- [What is required]: Print exactly the lines that run from the line containing "Reconstruct this image" to the line containing "PI = math.pi", both included, and nothing else; pictures stay out.

- [Data extract]:
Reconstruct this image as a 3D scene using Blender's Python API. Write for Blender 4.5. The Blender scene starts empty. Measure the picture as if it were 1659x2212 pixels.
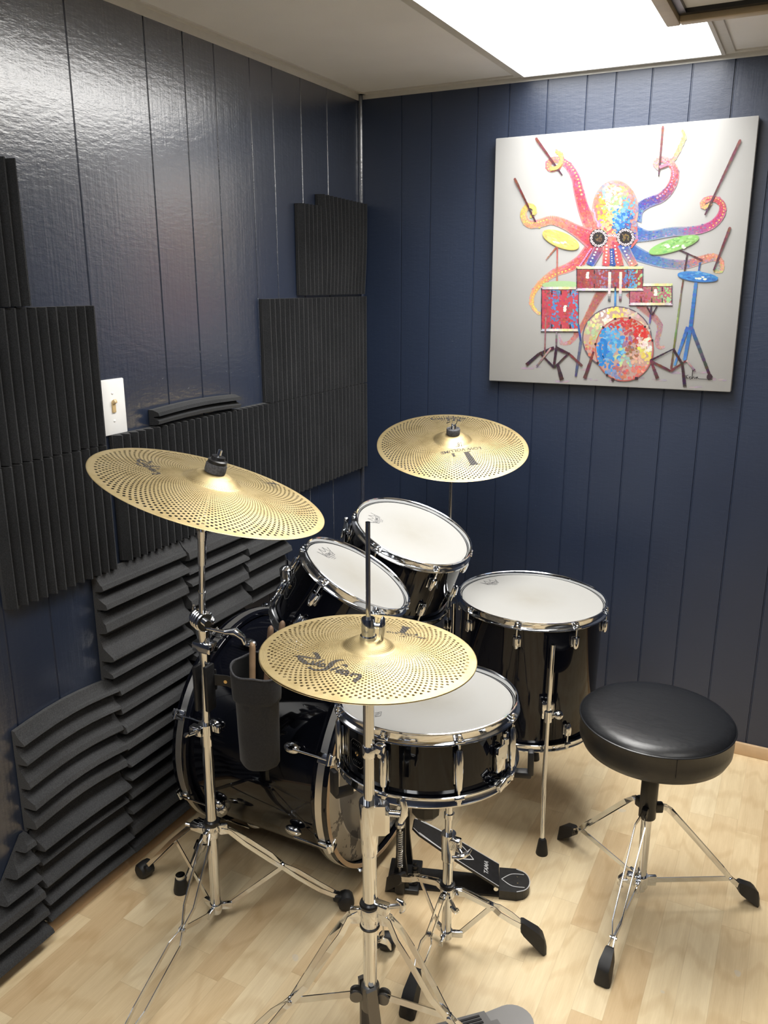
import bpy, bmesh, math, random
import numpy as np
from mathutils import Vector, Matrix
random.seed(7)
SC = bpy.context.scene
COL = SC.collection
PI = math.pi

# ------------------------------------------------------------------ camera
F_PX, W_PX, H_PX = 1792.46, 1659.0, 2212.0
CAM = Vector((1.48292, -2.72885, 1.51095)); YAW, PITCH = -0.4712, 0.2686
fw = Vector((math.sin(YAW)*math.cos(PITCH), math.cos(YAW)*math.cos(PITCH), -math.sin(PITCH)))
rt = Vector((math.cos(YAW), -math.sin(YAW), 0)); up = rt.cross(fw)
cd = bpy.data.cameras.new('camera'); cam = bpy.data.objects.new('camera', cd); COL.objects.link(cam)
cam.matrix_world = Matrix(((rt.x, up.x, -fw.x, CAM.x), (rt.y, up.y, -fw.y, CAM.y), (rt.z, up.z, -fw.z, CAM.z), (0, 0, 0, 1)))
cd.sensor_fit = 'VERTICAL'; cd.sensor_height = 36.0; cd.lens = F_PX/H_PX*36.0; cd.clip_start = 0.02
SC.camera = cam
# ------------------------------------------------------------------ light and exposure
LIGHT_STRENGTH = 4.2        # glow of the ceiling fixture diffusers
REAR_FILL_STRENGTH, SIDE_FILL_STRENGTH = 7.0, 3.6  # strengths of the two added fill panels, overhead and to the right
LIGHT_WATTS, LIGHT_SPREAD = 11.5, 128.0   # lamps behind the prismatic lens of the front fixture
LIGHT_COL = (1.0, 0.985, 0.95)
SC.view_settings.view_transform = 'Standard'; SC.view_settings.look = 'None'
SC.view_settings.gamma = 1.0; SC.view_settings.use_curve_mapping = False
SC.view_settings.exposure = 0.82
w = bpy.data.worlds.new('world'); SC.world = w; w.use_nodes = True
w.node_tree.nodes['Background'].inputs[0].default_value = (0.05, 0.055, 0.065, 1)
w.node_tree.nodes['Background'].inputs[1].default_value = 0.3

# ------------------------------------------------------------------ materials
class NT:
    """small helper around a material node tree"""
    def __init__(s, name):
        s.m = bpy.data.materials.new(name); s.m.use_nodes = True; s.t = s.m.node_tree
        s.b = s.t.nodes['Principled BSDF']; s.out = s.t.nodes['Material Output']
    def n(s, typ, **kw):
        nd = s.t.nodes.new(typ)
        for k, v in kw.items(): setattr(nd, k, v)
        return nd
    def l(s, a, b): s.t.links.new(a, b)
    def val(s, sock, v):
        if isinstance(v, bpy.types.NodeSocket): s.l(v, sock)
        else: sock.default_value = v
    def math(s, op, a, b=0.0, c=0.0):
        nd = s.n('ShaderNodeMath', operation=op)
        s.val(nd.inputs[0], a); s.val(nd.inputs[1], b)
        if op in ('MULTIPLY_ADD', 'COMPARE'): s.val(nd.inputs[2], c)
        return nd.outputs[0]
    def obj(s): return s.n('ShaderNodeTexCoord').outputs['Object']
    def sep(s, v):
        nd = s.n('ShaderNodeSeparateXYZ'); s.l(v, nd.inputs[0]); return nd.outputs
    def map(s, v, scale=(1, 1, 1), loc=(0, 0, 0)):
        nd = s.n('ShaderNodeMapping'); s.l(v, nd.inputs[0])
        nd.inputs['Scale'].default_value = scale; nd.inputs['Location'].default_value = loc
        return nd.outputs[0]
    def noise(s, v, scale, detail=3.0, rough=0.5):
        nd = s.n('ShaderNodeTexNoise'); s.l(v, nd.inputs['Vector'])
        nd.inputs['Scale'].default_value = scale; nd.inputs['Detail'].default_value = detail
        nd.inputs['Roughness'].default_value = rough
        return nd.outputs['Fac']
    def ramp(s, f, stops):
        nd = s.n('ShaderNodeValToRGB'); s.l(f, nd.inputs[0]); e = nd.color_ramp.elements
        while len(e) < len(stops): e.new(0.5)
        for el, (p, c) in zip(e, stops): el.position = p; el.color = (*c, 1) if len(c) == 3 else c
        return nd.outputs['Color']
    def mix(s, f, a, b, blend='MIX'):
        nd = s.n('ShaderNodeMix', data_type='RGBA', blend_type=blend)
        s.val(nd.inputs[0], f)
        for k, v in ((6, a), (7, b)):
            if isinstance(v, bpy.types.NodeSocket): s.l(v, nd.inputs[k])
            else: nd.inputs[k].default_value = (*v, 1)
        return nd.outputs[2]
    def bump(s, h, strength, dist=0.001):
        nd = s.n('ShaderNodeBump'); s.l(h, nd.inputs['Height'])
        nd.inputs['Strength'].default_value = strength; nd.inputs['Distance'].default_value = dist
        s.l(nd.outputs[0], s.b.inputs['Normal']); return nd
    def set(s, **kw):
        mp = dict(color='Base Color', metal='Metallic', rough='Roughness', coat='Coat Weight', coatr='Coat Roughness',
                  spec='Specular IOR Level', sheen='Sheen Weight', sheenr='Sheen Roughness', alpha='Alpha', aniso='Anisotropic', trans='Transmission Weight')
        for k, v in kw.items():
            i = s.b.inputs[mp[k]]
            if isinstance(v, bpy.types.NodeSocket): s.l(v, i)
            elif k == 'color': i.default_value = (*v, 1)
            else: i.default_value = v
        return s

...

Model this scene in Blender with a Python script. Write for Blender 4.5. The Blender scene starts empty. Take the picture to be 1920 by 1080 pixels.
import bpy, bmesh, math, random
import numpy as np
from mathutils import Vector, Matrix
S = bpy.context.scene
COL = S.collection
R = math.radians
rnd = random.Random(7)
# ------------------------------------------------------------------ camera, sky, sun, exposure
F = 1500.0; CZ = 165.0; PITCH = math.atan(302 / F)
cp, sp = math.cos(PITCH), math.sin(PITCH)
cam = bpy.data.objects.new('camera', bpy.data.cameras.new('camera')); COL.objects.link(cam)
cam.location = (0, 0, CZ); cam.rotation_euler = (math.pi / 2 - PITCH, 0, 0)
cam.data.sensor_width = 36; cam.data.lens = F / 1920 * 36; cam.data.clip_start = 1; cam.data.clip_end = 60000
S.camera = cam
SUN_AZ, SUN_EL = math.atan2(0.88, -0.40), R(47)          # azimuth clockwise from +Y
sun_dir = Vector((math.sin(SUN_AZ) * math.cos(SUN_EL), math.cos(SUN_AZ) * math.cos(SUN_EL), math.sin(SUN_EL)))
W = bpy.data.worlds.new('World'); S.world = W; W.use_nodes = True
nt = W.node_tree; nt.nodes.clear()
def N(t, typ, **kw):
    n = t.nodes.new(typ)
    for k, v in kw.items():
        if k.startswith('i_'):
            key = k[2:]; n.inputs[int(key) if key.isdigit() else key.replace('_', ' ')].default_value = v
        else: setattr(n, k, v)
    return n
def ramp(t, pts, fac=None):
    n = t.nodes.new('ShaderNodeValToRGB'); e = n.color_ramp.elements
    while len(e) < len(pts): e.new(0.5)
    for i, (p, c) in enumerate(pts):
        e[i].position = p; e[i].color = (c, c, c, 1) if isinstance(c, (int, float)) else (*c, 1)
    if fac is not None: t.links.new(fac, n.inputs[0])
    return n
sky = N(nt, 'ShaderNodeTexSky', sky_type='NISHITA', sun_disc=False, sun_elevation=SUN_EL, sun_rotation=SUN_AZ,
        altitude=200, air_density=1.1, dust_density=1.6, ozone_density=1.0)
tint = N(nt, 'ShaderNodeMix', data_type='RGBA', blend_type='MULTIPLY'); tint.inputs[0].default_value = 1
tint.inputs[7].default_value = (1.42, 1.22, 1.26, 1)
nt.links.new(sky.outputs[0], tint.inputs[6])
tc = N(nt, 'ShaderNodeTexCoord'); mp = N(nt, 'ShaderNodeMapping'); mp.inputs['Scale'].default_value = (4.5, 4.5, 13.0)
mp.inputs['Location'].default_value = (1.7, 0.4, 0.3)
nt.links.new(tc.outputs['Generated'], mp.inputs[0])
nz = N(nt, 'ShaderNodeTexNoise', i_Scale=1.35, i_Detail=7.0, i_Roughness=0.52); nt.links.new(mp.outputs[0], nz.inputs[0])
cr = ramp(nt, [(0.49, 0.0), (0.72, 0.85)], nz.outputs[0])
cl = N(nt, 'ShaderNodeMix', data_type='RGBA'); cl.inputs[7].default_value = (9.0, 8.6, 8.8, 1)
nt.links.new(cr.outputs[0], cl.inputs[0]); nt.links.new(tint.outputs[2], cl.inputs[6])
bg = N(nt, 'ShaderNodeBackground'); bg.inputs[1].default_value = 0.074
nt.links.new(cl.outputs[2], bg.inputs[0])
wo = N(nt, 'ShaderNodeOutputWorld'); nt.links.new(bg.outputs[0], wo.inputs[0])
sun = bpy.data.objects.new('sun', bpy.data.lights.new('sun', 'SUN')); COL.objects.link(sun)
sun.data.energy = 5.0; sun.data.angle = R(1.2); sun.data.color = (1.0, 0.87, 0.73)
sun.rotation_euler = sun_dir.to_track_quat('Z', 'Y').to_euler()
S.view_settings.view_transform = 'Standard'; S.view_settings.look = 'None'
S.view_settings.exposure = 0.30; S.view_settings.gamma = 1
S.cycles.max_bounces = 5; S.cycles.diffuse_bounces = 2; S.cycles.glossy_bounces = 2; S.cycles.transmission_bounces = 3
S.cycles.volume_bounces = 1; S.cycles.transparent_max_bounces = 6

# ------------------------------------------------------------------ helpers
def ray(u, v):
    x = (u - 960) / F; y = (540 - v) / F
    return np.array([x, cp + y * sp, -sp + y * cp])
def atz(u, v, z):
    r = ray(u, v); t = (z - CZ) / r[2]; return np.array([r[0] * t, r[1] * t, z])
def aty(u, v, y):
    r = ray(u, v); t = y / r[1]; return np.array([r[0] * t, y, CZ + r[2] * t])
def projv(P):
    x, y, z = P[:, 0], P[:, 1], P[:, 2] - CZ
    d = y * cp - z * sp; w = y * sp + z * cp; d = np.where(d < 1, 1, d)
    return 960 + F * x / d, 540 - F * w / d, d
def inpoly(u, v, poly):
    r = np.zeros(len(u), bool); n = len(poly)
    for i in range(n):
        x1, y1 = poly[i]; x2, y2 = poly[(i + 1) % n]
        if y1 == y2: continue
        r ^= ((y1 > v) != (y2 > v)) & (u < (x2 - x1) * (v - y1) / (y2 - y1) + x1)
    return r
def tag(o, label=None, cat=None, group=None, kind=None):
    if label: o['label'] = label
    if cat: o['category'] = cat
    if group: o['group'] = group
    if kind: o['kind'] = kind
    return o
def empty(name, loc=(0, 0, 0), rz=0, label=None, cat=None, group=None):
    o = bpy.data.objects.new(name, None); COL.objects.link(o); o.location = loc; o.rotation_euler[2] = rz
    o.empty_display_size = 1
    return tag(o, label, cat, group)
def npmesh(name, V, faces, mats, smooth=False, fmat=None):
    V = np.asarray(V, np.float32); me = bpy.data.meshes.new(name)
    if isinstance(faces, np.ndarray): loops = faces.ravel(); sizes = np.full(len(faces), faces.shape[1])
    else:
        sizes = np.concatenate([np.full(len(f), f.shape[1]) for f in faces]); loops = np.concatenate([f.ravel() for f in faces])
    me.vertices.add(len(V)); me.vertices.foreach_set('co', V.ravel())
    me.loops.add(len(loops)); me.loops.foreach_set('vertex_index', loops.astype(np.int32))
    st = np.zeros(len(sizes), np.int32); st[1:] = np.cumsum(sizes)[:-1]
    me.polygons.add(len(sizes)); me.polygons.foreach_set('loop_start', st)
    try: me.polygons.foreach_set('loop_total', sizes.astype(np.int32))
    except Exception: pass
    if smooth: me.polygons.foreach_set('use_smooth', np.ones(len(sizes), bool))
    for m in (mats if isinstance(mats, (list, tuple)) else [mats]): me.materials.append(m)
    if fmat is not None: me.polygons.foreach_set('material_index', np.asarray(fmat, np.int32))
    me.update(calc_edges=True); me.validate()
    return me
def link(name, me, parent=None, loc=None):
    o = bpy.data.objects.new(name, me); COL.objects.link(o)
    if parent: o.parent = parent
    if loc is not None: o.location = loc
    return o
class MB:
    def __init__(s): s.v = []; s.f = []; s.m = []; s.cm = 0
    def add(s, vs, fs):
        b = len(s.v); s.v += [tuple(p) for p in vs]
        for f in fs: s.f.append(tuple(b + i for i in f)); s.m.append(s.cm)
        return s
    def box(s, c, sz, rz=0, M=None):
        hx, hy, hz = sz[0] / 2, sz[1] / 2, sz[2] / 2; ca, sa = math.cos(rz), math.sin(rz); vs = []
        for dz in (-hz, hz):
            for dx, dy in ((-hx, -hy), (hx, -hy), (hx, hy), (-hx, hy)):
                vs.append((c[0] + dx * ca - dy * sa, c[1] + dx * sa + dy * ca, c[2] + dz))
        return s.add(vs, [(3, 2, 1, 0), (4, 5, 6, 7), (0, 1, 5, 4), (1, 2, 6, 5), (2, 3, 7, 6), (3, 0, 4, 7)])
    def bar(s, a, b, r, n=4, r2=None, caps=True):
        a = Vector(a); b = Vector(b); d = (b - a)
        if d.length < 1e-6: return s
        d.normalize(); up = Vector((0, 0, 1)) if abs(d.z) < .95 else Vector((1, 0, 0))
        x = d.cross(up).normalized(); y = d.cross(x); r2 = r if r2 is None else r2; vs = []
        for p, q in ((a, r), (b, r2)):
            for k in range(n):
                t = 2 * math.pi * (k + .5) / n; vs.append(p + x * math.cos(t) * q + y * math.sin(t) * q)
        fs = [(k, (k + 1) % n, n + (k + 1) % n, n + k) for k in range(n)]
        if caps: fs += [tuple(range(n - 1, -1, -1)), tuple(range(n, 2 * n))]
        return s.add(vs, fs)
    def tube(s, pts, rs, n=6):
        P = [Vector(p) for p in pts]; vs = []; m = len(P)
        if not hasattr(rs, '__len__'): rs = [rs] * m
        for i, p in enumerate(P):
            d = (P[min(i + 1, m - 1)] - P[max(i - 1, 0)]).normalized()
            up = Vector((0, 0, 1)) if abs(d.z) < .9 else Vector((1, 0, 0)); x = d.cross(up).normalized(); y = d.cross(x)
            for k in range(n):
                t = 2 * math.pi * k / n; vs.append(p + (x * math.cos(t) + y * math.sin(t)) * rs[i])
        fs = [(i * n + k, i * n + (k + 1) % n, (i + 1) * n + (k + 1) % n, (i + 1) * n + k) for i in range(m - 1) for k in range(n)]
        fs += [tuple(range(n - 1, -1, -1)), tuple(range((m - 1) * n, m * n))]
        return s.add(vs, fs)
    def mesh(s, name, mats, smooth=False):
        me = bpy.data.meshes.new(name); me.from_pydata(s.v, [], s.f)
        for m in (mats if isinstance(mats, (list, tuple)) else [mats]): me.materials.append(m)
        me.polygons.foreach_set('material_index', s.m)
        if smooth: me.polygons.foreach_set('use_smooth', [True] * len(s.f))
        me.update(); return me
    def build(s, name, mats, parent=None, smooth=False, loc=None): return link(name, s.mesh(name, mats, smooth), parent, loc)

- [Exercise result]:
Reconstruct this image as a 3D scene using Blender's Python API. Write for Blender 4.5. The Blender scene starts empty. Measure the picture as if it were 1659x2212 pixels.
import bpy, bmesh, math, random
import numpy as np
from mathutils import Vector, Matrix
random.seed(7)
SC = bpy.context.scene
COL = SC.collection
PI = math.pi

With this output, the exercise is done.